This website covers topics on knowledge management, personal effectiveness, theory of constraints, amongst other topics. Opinions expressed here are strictly those of the owner, Jack Vinson, and those of the commenters.

Rating or updating

I was in a conversation earlier today, where we talked about the familiar rating tools that you find in Amazon and frequently on internal website (rate this article).  There are some big differences in rating services on a public website, like Amazon, and internal websites.

On Amazon, the review is something that you can reasonably assume other people will see and use to help decide whether to buy the book.  There are millions of Amazon users, and even books that are way out on the long tail might get reviews.  The review does not have any bearing on the content of the book for the next people to buy it.  Reviewers have vested their time and energy in reading and responding to the book, much more so than they would for an article or report on the corporate website.

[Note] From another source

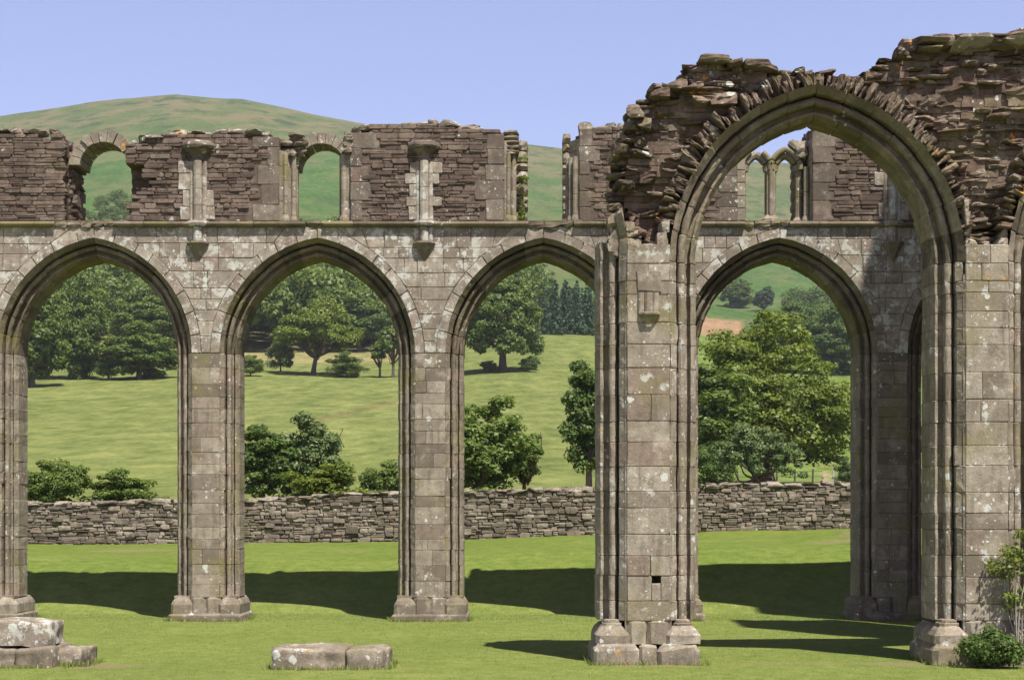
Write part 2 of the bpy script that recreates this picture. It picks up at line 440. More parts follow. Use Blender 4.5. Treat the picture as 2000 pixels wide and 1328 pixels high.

For an internal website, the biggest draw to the content is that there is a shared context of all the people visiting the content:  People in the company generally have a desire to see the company do well and understand the culture.  As such, while articles on corporate sites don't generally require time and energy to read, the value for the users of having the right information in them is much higher.  The rating system should allow for direct feedback on the content so that it can be improved and republished.  The other aspect is the shear scale.  Most articles on internal sites get very few ratings; most of the ratings are 4 or 5 out of 5; and there is very little commentary.  (I think this applies to external-facing website too.  I don't know what would make me want to "rate this article" at a company website.)

The summary was: don't compare internal rating services to Amazon reviews.  Rating systems should be used for continuous improvement of the content (and design) offered to the users.